Pat Benatmane looks into the costs of running a Rugby League club in the 1920s.

I was looking through newspaper cuttings and old Minutes Books during lockdown and came across several which chimed with the times writes Pat Benatmane. The first is from the 1929 to 1940 Finance Book and shows how the club got its priorities right in its November 1929 expenditure.

A big cost was petrol, at £2/7/6. This was when a bricklayer might earn £2 per week, and most people didn’t have a car. As far as I have read, Hunslet were still using manpower, augmented by the local horses munching, to keep the pitch clipped. What could the petrol be for? Next on the list was Brasso, at 7 1/2d.  Brasso – other metal cleaners are available – was used for polishing the trophies as well as brass letterboxes and door handles, so that was an understandable expense.

Next is soap at 2/1. They must have washed a lot to get through that much soap. I’ve never read or heard about when baths were put in at the ground. Most people in the thousands of back-to-backs went to Joseph Street baths and hired a ‘slipper bath’ to get their weekly luxury soak. Normally, it would be a tin bath in front of the fire – coal was given to every miner, so was available to most Parksiders.

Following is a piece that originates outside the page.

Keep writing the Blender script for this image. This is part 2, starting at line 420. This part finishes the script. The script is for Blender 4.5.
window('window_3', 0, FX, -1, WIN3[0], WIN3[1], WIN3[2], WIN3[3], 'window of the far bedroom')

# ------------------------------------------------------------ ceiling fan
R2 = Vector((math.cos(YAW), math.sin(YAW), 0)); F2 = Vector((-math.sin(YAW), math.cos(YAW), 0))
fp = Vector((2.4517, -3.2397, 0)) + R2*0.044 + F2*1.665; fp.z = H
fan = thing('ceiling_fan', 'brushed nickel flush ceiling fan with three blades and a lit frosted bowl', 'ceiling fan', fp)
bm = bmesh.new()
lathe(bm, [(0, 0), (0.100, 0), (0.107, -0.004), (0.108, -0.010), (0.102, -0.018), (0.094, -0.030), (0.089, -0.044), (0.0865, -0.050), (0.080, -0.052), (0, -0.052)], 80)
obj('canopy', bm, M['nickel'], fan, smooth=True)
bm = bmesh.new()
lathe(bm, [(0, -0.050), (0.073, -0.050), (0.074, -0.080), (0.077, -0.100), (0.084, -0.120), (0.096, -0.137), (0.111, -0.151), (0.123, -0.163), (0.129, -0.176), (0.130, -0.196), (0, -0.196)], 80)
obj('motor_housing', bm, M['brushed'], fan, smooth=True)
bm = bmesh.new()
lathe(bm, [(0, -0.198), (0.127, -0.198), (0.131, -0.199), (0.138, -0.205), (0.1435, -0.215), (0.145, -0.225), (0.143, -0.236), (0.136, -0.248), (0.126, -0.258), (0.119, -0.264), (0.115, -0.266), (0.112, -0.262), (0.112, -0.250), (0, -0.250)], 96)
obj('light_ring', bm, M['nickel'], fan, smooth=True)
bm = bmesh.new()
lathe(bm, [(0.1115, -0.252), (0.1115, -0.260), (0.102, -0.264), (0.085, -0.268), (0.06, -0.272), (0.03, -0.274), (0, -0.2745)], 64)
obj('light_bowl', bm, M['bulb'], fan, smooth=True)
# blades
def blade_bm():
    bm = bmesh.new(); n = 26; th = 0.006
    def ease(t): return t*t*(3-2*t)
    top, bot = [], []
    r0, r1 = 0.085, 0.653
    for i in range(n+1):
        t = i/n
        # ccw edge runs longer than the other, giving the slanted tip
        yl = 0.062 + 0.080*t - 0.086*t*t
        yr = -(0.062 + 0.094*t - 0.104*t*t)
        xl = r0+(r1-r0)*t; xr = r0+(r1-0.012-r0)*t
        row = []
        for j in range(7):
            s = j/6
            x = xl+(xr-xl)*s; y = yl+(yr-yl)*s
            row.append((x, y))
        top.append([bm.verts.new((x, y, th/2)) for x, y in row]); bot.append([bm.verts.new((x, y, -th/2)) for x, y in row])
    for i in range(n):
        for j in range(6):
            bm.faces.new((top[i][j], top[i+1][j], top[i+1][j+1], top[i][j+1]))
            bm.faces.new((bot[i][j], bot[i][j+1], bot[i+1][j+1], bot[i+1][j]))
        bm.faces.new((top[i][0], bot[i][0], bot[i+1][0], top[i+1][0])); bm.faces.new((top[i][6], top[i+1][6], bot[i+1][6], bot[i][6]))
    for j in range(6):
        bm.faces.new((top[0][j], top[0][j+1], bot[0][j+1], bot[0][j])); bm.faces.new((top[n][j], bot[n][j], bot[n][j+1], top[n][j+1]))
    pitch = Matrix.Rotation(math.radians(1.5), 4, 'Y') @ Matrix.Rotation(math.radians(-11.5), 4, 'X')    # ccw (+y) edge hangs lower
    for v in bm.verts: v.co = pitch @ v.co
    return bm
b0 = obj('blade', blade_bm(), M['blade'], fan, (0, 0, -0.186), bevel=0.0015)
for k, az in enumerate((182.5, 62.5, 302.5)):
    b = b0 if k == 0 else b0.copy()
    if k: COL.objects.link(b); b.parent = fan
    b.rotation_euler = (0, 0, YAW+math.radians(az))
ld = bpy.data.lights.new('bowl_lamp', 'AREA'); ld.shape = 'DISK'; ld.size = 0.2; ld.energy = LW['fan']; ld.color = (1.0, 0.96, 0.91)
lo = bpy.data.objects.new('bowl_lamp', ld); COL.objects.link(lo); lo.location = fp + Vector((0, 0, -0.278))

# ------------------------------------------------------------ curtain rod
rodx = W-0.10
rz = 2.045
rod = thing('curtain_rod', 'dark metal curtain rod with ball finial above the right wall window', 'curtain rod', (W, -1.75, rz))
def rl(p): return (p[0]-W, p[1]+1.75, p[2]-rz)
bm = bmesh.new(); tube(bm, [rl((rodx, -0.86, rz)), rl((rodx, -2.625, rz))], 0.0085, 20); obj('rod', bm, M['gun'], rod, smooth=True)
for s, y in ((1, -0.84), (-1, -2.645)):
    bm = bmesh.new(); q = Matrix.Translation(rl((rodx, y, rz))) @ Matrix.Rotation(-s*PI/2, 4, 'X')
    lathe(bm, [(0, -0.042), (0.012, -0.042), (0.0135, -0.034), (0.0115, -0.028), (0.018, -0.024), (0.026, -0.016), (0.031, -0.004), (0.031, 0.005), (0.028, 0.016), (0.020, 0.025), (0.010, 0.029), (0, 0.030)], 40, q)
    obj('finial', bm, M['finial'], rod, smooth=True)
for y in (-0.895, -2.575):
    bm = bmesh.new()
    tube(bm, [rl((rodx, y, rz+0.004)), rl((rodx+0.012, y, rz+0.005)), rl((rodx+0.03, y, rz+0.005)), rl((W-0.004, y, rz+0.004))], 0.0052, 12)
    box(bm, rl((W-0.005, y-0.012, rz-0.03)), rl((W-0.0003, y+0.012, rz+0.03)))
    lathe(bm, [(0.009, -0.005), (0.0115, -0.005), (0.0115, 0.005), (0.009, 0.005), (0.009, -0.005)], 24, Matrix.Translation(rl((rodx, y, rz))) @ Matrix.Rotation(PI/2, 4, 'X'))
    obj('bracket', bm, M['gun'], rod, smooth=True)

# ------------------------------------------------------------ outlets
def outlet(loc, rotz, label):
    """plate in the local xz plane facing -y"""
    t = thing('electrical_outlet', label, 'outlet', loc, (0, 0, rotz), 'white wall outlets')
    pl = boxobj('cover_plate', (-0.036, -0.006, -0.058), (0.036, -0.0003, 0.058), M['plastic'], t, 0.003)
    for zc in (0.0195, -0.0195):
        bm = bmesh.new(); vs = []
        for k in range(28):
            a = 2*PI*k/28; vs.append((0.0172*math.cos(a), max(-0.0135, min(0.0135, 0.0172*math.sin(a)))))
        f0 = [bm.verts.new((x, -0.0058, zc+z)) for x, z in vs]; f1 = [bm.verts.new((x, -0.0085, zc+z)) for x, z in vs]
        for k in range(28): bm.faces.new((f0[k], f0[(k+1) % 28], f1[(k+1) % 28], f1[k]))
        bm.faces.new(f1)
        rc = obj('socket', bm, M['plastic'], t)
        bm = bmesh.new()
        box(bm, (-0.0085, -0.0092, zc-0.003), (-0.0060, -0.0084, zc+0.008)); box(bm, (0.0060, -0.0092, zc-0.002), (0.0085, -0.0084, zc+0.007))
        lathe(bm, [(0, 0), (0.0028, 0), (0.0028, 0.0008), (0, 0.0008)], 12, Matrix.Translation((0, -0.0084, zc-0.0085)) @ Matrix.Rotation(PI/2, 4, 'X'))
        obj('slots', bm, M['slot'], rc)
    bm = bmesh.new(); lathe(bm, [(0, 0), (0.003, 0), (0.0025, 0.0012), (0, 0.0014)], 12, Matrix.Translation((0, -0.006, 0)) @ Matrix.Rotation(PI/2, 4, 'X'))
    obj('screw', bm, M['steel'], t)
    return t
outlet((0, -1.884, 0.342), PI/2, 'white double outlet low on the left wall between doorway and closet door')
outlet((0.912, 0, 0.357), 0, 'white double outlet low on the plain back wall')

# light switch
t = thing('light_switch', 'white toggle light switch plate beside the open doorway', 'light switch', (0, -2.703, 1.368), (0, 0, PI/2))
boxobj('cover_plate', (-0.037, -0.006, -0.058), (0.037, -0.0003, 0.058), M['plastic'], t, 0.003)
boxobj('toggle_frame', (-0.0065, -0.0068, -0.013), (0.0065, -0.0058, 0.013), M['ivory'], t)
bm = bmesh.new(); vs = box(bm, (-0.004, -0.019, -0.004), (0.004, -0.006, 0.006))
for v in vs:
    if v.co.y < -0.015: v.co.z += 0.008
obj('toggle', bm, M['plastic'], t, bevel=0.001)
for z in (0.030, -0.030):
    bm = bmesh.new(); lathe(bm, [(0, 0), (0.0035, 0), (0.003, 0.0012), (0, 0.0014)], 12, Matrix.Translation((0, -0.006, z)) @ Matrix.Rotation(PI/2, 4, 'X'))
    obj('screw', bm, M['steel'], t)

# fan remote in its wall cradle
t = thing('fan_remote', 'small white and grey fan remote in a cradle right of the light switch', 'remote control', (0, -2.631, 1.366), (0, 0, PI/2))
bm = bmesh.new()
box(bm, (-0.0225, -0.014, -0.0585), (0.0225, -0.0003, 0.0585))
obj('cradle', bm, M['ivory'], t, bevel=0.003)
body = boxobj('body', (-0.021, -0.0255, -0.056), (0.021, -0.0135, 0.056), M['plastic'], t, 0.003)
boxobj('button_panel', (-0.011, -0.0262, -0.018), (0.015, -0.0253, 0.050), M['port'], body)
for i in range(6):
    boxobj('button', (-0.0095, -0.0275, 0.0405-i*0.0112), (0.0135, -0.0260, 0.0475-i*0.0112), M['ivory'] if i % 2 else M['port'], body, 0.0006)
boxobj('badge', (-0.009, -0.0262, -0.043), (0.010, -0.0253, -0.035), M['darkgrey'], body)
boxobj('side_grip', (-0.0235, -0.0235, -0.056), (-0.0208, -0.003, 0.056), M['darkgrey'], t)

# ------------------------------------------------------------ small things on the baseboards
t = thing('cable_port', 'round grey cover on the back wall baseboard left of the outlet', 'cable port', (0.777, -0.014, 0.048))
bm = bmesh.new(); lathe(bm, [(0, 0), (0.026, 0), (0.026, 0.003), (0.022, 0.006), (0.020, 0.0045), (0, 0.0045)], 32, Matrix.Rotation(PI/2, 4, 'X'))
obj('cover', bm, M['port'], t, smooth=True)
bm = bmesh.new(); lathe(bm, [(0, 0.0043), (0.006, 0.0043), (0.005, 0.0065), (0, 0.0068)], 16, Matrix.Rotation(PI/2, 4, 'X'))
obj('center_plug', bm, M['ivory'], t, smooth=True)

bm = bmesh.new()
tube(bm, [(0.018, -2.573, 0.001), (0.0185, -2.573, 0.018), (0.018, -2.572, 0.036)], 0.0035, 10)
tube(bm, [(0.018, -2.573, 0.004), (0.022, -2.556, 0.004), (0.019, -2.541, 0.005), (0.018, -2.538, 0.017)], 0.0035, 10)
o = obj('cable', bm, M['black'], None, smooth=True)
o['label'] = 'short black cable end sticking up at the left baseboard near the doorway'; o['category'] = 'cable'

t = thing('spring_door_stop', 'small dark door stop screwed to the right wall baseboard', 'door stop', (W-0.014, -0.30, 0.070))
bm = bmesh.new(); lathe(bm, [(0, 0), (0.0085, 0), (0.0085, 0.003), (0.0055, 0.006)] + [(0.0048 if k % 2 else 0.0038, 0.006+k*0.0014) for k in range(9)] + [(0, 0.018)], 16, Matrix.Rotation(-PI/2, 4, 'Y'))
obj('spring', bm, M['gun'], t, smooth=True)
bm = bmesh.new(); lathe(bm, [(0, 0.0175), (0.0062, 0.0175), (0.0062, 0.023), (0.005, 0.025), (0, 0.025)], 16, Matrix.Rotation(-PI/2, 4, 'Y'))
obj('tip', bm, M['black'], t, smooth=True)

Mantles at 6 shillings is next on the list. Gas mantles were small, round mesh objects which fitted over the gas flame in a gas light. So this tells us that the pavilion at Parkside was lit by gas and not electricity. Gas lights used to pop, and mantles were so delicate that the slightest touch and they would crumble to ash and you’d get a clip round the ear ‘ole for breaking it.  Soda at 4 pennies was next on the list. This must have been for washing the kit, or the tablecloths and beer towels.

Finally, Leeds City Brewery was owed almost £48 – £47/19/1 to be exact, as these accounts were – which is a massive amount of drinking to get through in one month. Could it have been a quarterly payment, or were they stocking up for Christmas parties? At only 6 pennies for a pint, that’s 978 pints, if my maths is right! And this was at a time when the Wall Street Crash had set the world on a pathway to the Great Depression and many were out of work.  Thank goodness for furlough.

With our players having to train at home for much of the last year I though James Goldthorpe’s reflections in the Dec 13 1924 Evening News on his younger brother, the great Albert Edward, were apt. “Like many other noted players Albert detested training in its now accepted sense. He could not be prevailed upon to practise running. He would play with a ball for hours but running was distasteful to him.” Well, it was December and no-one likes running into driving sleet. I wonder how many players would normally hate pre-season but this year have looked forward to it.

With all the rain we had last winter I’ve seen lots of trees brought down as their roots were washed away, and fields flooded deeper than usual. In 1917 Parkside had a similar problem where the centre of the pitch had “miniature lakes in wet weather.” 15th September, the newspaper reports that subsidence due to colliery workings is causing “serious” trouble. Not only were lakes appearing, but the open stand was in danger of collapse. “The brick columns on which the stand is based have all broken away from their foundations, and are so much out of plumb as to endanger the stability of the whole structure.” The Committee decided “The risk of accident is too great to be run…”  Crikey! It sounds like one big gust would bring the whole stand crashing down. You’ll be pleased to know that the stadium stand is still there and was built on a former quarry, using the slag heaps to fill it in – but, hey, isn’t that Broom Pit going underneath…?

Lastly, here’s a letter printed in the Yorkshire Evening News on 2nd February, 1924.

“The Hunslet team cost the officials about the same as two crack Leeds players. What Leeds wants are more working players: the Hunslet team, practically without exception, have full-time jobs apart from football. Five are mine workers; all are contented and, win or lose, the Hunslet Committee have a team of triers.” What an endorsement of the 1924 team and doesn’t the spirit just fit with the 2021 team?